Growing up in Conway, Ashley Elliott thought her family was almost as perfect as a Norman Rockwell painting. When, at age 15, her parents – Carter and Lark Elliott – divorced and she went to live with her mother, Ashley was disillusioned. It put a strain on her relationship with her father.

Over the next 10 years, she moved to Utah, graduated college, and began to grow closer to her father. At age 25, Ashley was engaged to be married and planning to have her father walk her down the aisle. Then came the devastating news on May 19, 2002.

Her father and his 25-year-old business protege, Timmy Wayne Robertson, had been murdered at Carter’s Conway residence.

It was the first double homicide in Conway’s history, and horrified not only the families but the community as well.

Media characterized the homicides as a hit, an execution-style killing, with Carter as the likely sole target and Robertson as collateral damage. There was no shortage of suspects or theories, but there was scant physical evidence.

Then, just a month after her father’s funeral, something unthinkable happened – on June 21, 2002, Lark was drugged, dragged out of her home in Utah at gunpoint and held captive in Nevada for almost 48 hours.

Ashley, who was in Arkansas with her brother Trey handling family business at the time, immediately knew who was to blame – Richard “Dick” Conte, MD, Lark’s second husband.

Lark was rescued and Conte went to prison for her kidnapping. While Conte’s actions landed him at the top of the suspect list for the double homicide, it would be nine years before he would face charges in the case.

“It took about a decade, three different prosecutors, and Dick being released from the Nevada State Penitentiary for charges to actually be filed against him for double homicide,” Ashley said in an interview with the Log Cabin Democrat.

Ashley details her loss, trauma and occasional outrage at the justice system in her new book, “The Demon in Disguise: Murder, Kidnapping, and the Banty Rooster.”

The book follows Ashley’s fight for nearly a decade to get investigators, prosecutors and family members to take her suspicions seriously.

Ashley told the Log Cabin she “didn’t necessarily set out to write a book” when she started poring through documents obtained through the Freedom of Information Act.

“I wanted to know all of the details of my dad’s and Timmy Wayne’s murder and of my mom’s kidnapping,” she said. “I wasn’t allowed in the courtroom during the trial. I set out to piece together from start to finish, a logical format of what happened. Having the information filled in blanks that were missing for me.”

Ashley said that researching the documents and writing the book were cathartic for her.

“Each of these events were trauma.
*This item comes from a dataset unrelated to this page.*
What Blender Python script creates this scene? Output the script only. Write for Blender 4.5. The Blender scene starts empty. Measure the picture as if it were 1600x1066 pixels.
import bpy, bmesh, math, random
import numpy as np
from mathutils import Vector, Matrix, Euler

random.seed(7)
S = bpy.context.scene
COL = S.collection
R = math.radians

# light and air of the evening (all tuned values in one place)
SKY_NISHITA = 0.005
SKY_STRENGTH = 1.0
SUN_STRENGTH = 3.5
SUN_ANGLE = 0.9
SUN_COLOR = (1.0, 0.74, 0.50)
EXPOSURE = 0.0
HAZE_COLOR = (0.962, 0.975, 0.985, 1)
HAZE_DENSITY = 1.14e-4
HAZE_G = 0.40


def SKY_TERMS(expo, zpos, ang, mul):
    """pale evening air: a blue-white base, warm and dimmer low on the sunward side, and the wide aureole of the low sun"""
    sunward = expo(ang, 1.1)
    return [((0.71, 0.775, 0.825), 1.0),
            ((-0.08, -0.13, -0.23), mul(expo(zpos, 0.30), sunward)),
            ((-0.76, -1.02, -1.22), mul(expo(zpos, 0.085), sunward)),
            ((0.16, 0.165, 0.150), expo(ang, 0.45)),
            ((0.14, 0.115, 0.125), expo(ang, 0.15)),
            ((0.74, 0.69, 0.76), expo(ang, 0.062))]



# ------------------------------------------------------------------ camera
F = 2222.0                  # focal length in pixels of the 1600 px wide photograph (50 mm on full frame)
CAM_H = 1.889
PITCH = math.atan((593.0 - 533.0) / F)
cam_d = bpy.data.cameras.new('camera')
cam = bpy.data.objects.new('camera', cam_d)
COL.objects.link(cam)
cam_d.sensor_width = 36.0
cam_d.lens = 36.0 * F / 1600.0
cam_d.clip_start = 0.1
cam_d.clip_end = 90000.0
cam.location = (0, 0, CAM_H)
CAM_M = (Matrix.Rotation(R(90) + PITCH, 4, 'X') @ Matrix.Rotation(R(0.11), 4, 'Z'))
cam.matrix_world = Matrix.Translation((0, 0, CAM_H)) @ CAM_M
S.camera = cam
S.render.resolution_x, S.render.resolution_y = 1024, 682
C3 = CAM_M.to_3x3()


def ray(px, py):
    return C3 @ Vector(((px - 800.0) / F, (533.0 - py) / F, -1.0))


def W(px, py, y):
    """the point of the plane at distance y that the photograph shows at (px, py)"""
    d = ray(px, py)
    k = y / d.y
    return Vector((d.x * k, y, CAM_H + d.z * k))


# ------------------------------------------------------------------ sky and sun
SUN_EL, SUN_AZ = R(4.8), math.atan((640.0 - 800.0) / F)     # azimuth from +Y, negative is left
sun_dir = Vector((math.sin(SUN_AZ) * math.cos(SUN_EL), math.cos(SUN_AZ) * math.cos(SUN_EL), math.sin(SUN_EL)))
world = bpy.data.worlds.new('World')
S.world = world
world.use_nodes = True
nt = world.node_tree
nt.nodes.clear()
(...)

I thought PTSD (post-traumatic stress disorder) was something only war heroes suffered from. Everything was a trigger for me,” she said. “I had to reclaim my life and that was an extensive process that took me about 15 years. I feel like I tried everything, did everything, and nothing could bring back my family. I believe writing this book has been the greatest thing I could have ever done for myself.

“I reconciled my father’s murder, Timmy Wayne’s murder and my mother’s kidnapping with myself and in the end, that is all the work I needed to do.”

Ashley said she is grateful to the Conway Police Department and Faulkner County Prosecuting Attorney’s office for “their willingness to provide me information about my father’s case.”

“I’m very grateful to Lt. Barrett. I appreciate what he did for me personally and I appreciate his time,” she said. “I’m grateful to anybody who helped me go from A to Z about my dad’s case. That closed up so many wounds.”

Ashley has a bachelor of science in organizational communication form the University of Utah. She is an advocate for victims of trauma. She lives in Utah with her husband and children. “The Demon in Disguise” is her first book.

It is available for purchase on Amazon and at Barnes and Noble.

On Oct. 14, Ashley will return to Conway for a book signing and reading at the Faulkner County Library. The event will be from 6-7 p.m. and is free and open to the public.